Today on Crikey‘s new This Blog Harms, Nicholas Taylor invites exiled West Papuan independence leader Benny Wenda to write of the escalating violence in his community:

Over 400,000 civilians have been killed by the Indonesian security forces in West Papua since the early 1960s, and the last month has seen some of the bloodiest incidents in recent times.

In mid-October, Indonesian military opened fire on a peaceful gathering of civilians at the Papuan Peoples Congress, leading to the deaths of seven people and the arrest and torture of hundreds of others. Graphic footage has just emerged showing the gross acts of barbarity inflicted on those present. The Indonesian authorities have refused to allow any enquiry to take place.

Following this crackdown, a gathering of West Papuan tribal elders near the highland town of Wamena was forcefully broken up by Indonesian soldiers. The elders were lined up n-ked and forced to endure hours of humiliating torture in front of their wives and children.

Finally, last week the tragic story emerged of a young West Papuan student whose head was set on fire by Indonesian security personnel as he walked to the market one morning.

Why do we remain so ignorant? As Wenda points out, “part of the reason people know so little about the atrocities Indonesia is committing in West Papua is because the Indonesian authorities ban foreign media and international human rights groups from operating there. Even Indonesian journalists who attempt to report from West Papua can suffer grave consequences“.

This is backed by the findings of the Pacific Journalism Review, recently released by the Pacific Media Centre at New Zealand’s Auckland University of Technology. The 39-page report on the state of media freedom in the Pacific in 2011 notes “by far the most serious case of media freedom violations in the Pacific is in Indonesian-ruled West Papua — far from public scrutiny … in August, in particular, sustained repression has also hit the news media and journalists.”

At least two journalists have been killed in West Papua, five abducted and 18 assaulted in the past year.

But as Wenda writes: “… increasing amounts of raw footage from mobile phones is leaking out, providing the outside world with an insight into the immense suffering of my people.
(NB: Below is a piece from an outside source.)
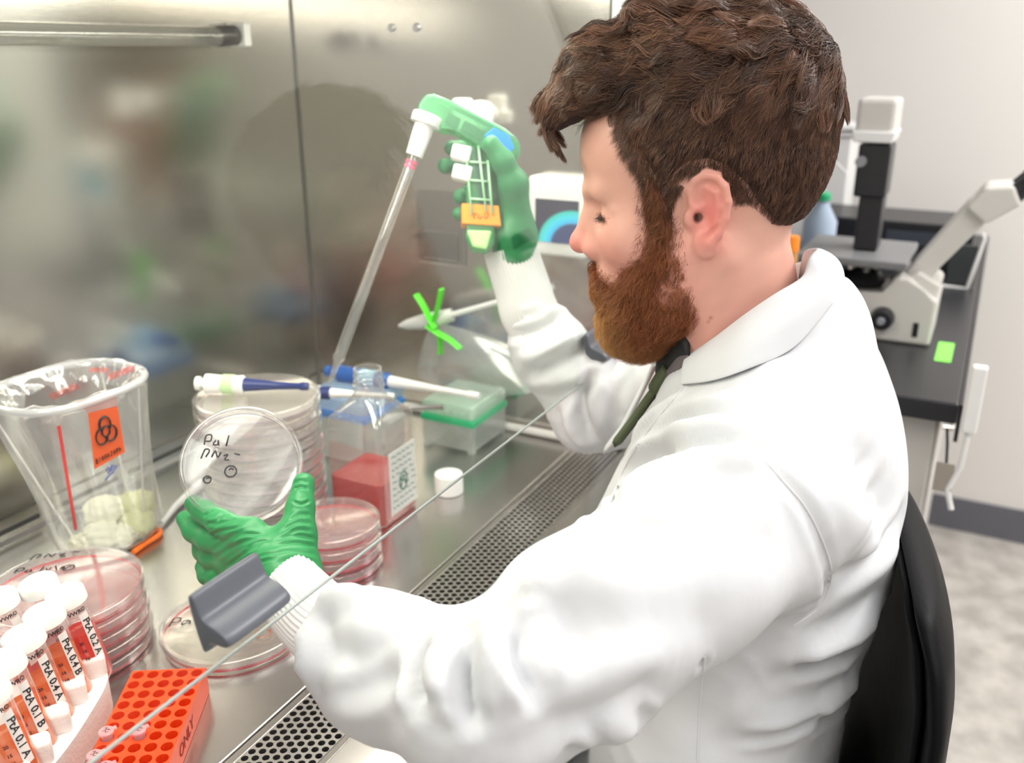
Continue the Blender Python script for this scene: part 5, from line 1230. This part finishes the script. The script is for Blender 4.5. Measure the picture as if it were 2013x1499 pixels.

People are starting to wake up to our plight, just like they did to that of the East Timorese people.”

This is yet another example of the way mobile hand-held technology is allowing oppressed communities to get their message out to the wider world. Just as we saw during the Arab Spring, it is up to media outlets to circumnavigate the media blackouts in oppressed regions such as West Papua by capitalising on the bravery of the people filming and smuggling this kind of footage out, and to ensure that the plight of a region less than 80 kilometres beyond our country’s northern shores hits our headlines.